Taylor was completely unaware of the band’s resurgence until he heard “I Have Found Love” played on the New Jersey public radio powerhouse WFMU. Impressed that anyone remembered what he had assumed to be his long-forgotten band, Taylor called to pledge money. The station contacted Simeon, who reconnected with his old cohort, who had tapes from the abandoned third album. Finding seven complete songs and seven percussion tracks, Simeon fleshed them out and completed The Garden as the duo’s belated third album. It’s nowhere near as strong as the first two, but it’s still welcome. There are further explorations of the weird country music of “Ruby,” as well as another great, more typical Apples tune, “I Don’t Care What the People Say.”

Decatur is a complete waste of time: Simeon, Hawkins and Lerner dick around for 40 or so minutes while tape rolls. Rather than experimental and innovative sonic explorations, it’s crap, nothing countless college students with access to instruments and a tape recorder haven’t been doing for years. Things threaten to get good around the half-hour mark, when it sounds like Simeon and Hawkins actually notice what the other one is doing, but that promise evaporates after 30 seconds. Perhaps fantasizing himself Lou Reed making Metal Machine Music, Simeon evidently assumes his fans would care to hear every note he commits to tape. Wrong.
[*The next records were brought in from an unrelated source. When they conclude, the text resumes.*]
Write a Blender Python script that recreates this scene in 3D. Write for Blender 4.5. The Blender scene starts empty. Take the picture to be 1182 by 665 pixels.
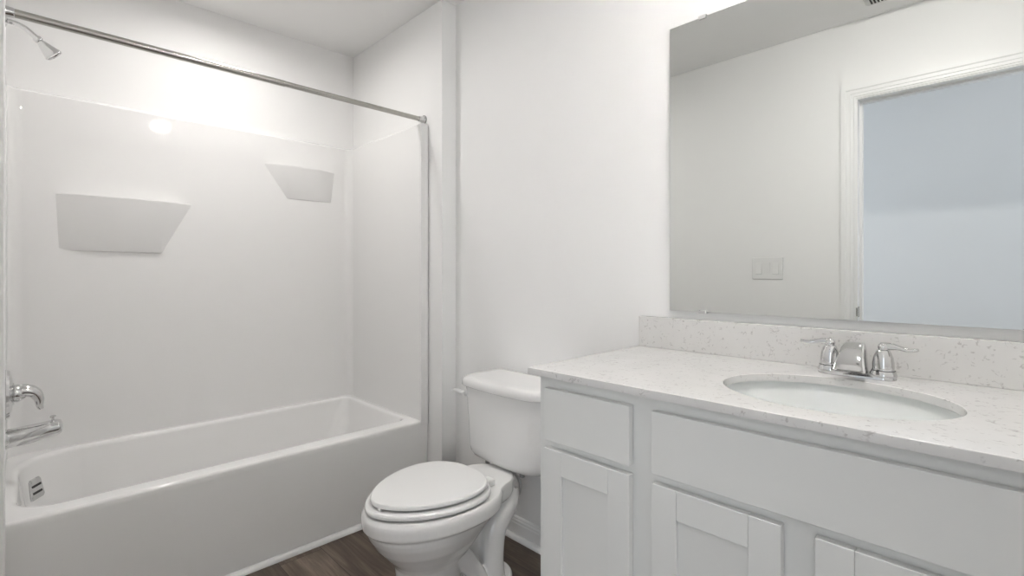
import bpy, bmesh, math, random
from mathutils import Vector, Matrix
random.seed(7)
SC = bpy.context.scene
COL = SC.collection
PI = math.pi

# ------------------------------------------------------------------ camera
F_PX, V0 = 568.32, 315.66
cam = bpy.data.cameras.new('camera')
cam.sensor_width = 36.0
cam.lens = F_PX / 1182 * 36.0
cam.shift_y = -(332.5 - V0) / 1182
cam.clip_start = 0.01
camo = bpy.data.objects.new('camera', cam)
camo.location = (0, 0, 1.128)
camo.rotation_euler = (PI / 2, 0, 0.7931)
COL.objects.link(camo)
SC.camera = camo

# ------------------------------------------------------------------ world, exposure
W = bpy.data.worlds.new('world')
W.use_nodes = True
W.node_tree.nodes['Background'].inputs[0].default_value = (0.72, 0.82, 1.0, 1)
SC.world = W
SC.view_settings.view_transform = 'Standard'
SC.view_settings.look = 'None'
SC.view_settings.gamma = 1.0
SC.view_settings.use_curve_mapping = False
SC.view_settings.exposure = 0.38


def area_light(name, loc, rot, sx, sy, power, col, shape='RECTANGLE', parent=None, spread=PI):
    l = bpy.data.lights.new(name, 'AREA')
    l.shape = shape
    l.size = sx
    if shape in ('RECTANGLE', 'ELLIPSE'):
        l.size_y = sy
    l.energy = power
    l.color = col
    l.spread = spread
    o = bpy.data.objects.new(name, l)
    o.location = loc
    o.rotation_euler = rot
    COL.objects.link(o)
    if parent:
        o.parent = parent
    return o


P_TUB, P_MAIN, P_HALL, P_HALL2, P_HALL_FILL, P_DOOR_FILL = 5.0, 280, 32.0, 1.5, 2.5, 10.5
W.node_tree.nodes['Background'].inputs[1].default_value = 0.5
# daylight arriving through the window at the end of the hallway
area_light('hall_daylight', (-3.32, -0.77, 1.45), (0, -PI / 2, 0), 1.5, 0.9, P_HALL, (0.87, 0.93, 1.0))
# daylight from the open end of the hallway on the other side
area_light('hall_daylight_far', (2.9, -0.77, 1.5), (0, PI / 2, 0), 2.0, 0.9, P_HALL2, (0.86, 0.92, 1.0))

# added fill light behind a made-up hallway doorway, brightens cabinet fronts and toilet
area_light('doorway_fill', (.62, -1.42, 1.02), (math.radians(90), 0, math.radians(8)), .78, 1.98, P_DOOR_FILL, (0.93, 0.97, 1.0))

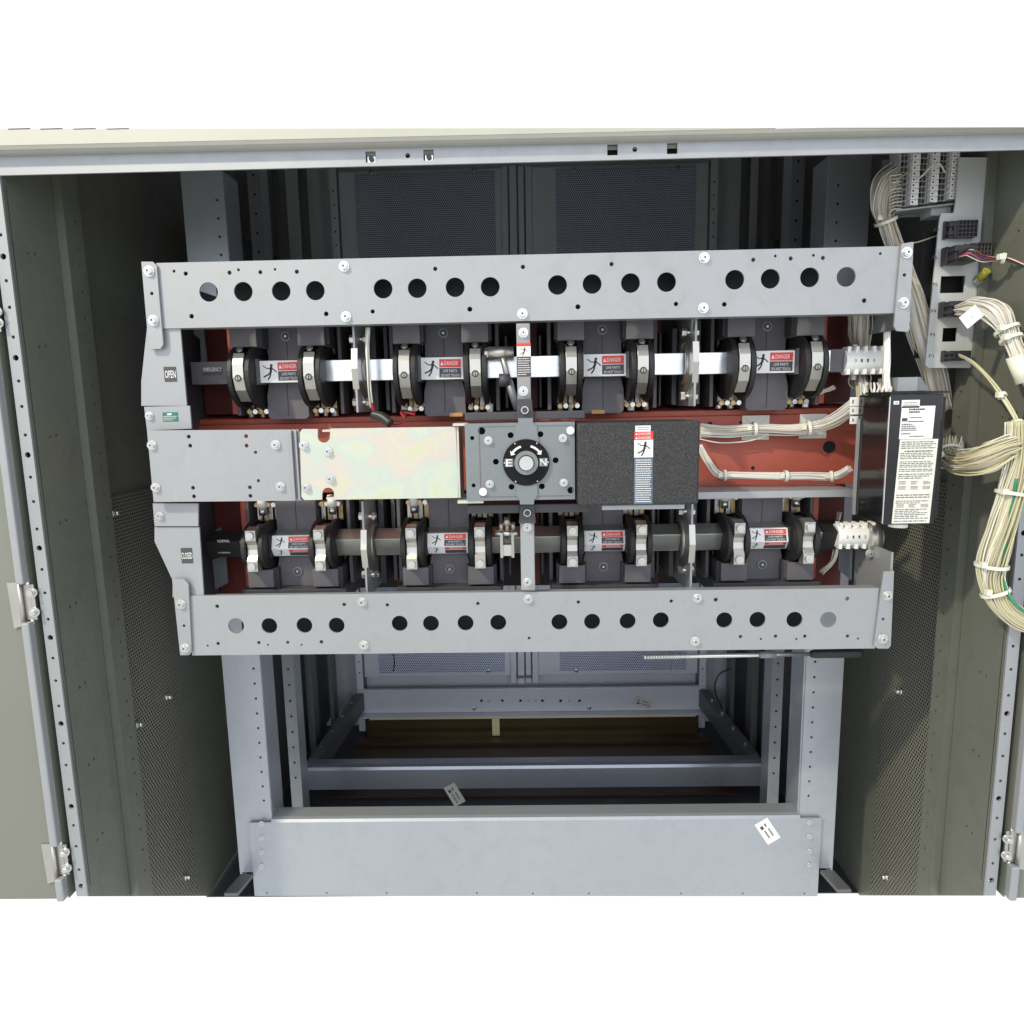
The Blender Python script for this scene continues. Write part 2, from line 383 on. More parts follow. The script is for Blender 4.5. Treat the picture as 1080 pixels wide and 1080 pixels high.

Simeon and Silver Apples also collaborated with Spectrum (Sonic Boom of Spacemen 3) on A Lake of Teardrops and UK psychedelic noisemakers the Alchemysts on Simeon and the Alchemysts. Both are cut more from the experimental space-rock cloth of Decatur than the Apples’ more song oriented work. While neither are must- owns, they aren’t bad headphone music for fans of space/acid-rock.

In late 1998, just as the Silver Apples revival was picking up steam, a traffic accident left Simeon with a broken neck. He eventually recovered from his injuries, but the Silver Apples’ momentum was gone. Taylor passed away in March, 2005.